Birini, bir durumu affetmemek, insanı içten içe tüketir. Nefretle, hasetle doldurur.

Birine yıllarını vermek kimin tercihidir sizce? Yılları verenin mi yıllar verilenin mi? Dürüst olalım, kafamıza silah dayalı değilse, tehdit edilmiyorsak eğer, kimse bizi buna zorlayamaz. O yıllar verildiyse eğer biz istediğimiz için verilmiştir.

Birisi için işini bırakmak kişinin kendi kararıdır. Birisi için evinin hanımı olmak kişinin kendi kararıdır. Yediği dayaklara rağmen evinde oturan kişinin tercihidir orada olmak.

Ona rağmen, buna rağmen işin hep bahane tarafıdır yani.

Eğer sizi zincirle bağlayan yoksa, o görünmeyen zincirler size aittir.

Asıl sorun mutlu olmayı bilmeyişiniz aslında. Mutlu olmayı bilmediğiniz için mutsuzluğunuza bahaneler arıyorsunuz sadece.

Bu nedenle affetmiş gibi yapıp affetmemek kolay geliyor. Suçlu varsa, mutsuzluğun da sebebi suçlu kişidir o zaman.

Ne kolay değil mi?

Affedip affetmemeniz sadece sizi ilgilendiren bir durumdur. Karşı tarafın ruhu bile duymaz. Mesela beni affetmemiş, bana takılıp kalmış geçmiş bir hayalet beni zerre kadar ilgilendirmez. Yoktur çünkü. Ancak o kişiyi mahveder. Takılıp kaldığı için, ilerlemediği için mutsuzluğuna sebep arar ve bulur. Geçmişte ve kavgayla, nefretle yaşamak beni değil, onu yok eder.

Olmuş olanı geri döndürme şansımız yoktur. Yaşanmış bitmiş bir şeyi yaşanmamış sayamayız. Ama değiştiremeyiz de. Olanı olduğu yerde bırakıp yola devam etmeliyiz.
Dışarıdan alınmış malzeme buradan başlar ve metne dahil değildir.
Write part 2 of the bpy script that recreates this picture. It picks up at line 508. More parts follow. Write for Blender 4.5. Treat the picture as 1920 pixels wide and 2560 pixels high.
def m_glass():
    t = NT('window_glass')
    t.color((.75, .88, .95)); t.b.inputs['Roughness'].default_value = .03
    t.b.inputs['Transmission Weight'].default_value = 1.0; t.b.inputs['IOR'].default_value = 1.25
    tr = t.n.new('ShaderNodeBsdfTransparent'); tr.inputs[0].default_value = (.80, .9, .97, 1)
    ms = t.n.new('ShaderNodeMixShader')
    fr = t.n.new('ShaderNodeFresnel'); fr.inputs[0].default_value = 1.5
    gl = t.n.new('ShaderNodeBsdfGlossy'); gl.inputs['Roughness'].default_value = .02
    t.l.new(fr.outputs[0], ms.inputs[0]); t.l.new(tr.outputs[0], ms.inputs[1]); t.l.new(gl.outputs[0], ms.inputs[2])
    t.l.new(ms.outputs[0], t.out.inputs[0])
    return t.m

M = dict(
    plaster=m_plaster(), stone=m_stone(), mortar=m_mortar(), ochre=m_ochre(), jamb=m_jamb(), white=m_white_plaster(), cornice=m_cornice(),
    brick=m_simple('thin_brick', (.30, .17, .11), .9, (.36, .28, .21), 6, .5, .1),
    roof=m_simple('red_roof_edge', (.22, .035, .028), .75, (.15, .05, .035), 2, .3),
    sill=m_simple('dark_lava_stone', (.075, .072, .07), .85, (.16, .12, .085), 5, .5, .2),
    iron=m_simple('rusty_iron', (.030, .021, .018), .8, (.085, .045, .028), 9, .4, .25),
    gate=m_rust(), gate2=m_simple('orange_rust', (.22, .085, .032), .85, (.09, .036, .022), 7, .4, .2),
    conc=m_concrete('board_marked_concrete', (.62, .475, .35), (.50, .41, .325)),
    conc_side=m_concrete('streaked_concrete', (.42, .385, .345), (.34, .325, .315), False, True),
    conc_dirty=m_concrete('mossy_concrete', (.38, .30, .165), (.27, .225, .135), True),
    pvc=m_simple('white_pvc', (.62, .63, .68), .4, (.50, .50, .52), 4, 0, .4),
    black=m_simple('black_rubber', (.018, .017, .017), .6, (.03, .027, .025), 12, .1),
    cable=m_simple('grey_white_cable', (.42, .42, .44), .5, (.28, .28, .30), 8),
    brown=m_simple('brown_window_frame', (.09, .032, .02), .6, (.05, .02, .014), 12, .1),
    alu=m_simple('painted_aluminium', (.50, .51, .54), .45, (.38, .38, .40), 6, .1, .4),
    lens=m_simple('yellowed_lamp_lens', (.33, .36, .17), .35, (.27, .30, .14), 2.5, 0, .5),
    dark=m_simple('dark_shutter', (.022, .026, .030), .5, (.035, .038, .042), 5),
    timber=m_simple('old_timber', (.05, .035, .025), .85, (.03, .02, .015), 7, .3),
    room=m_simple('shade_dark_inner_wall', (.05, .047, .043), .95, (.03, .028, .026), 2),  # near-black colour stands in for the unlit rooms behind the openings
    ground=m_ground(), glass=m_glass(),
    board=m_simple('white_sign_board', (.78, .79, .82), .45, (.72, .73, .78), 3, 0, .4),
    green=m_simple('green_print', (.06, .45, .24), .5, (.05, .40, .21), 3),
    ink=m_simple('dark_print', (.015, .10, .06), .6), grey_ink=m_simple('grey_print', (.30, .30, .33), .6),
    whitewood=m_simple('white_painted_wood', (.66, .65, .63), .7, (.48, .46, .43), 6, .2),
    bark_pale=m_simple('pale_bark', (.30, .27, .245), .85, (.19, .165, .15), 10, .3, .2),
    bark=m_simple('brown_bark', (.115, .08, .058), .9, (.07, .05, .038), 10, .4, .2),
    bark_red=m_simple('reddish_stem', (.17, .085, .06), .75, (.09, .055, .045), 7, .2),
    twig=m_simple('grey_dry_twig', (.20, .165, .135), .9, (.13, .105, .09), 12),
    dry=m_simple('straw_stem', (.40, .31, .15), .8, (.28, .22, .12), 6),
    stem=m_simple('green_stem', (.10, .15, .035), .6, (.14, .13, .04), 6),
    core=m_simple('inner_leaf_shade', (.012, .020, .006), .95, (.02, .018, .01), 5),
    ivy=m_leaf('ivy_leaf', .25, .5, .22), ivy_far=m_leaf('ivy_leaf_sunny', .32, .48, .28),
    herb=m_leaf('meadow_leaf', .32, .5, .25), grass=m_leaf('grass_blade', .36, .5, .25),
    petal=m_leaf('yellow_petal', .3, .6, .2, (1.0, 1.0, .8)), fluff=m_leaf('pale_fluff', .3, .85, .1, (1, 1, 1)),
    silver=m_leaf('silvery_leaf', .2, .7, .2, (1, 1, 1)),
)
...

Bunu idrak edip anladığınız anda nasıl hafiflediğinize inanamayacaksınız.

Ben de eskiden takılıp kalan biriydim. Affetmekte zorlanan, affetmemeyi maharet sayan biriydim. Anlayıp öğreninceye kadar.

Şimdi o zamanlarım bana o kadar saçma ve boş geliyor ki. Tüm bedenimi nefretle, hırsla, intikamla doldurmak. Nefret ettiğim şeylerin, kişilerin umurunda bile olmadığımı, onların akışta ilerlediğini anlayana dek sürdü saçmalamam. Kendime verdiğim zararı anladığım anda bıraktım. Ben mutlu ve anda olmayı tercih ettim. Ve bu bana çok iyi geldi.

Zor evet. Geçmişte yaşamaktansa, anda yaşamak zor. Çünkü öğrenmek gerekiyor, eski alışkanlıkları bırakmak gerekiyor.

İyi olan bu, normal olan bu.

Geçmişi bırakın. Geçmişle kavga etmeyi bırakın. Bunun size bir faydası olamaz. Çok büyük zararı olur.

Konuyla ilgili bir çok kitap var, alın okuyun. Mesela Eckhart Toll'un Şimdinin Gücü kitabını mutlaka okuyun. Hatta başucu kitabınız olsun bu. Muhteşem bir kişisel gelişim kitabı. Anda kalmanın önemini anlatıyor. Geçmişin burada olmadığını öyle güzel anlatıyor ki. Uygulamalar ile size anda kalmayı öğretecek.

Bugün kendinize bir iyilik yapın ve geçmişi salın gitsin. Ve artık iyileşmeye başlayın.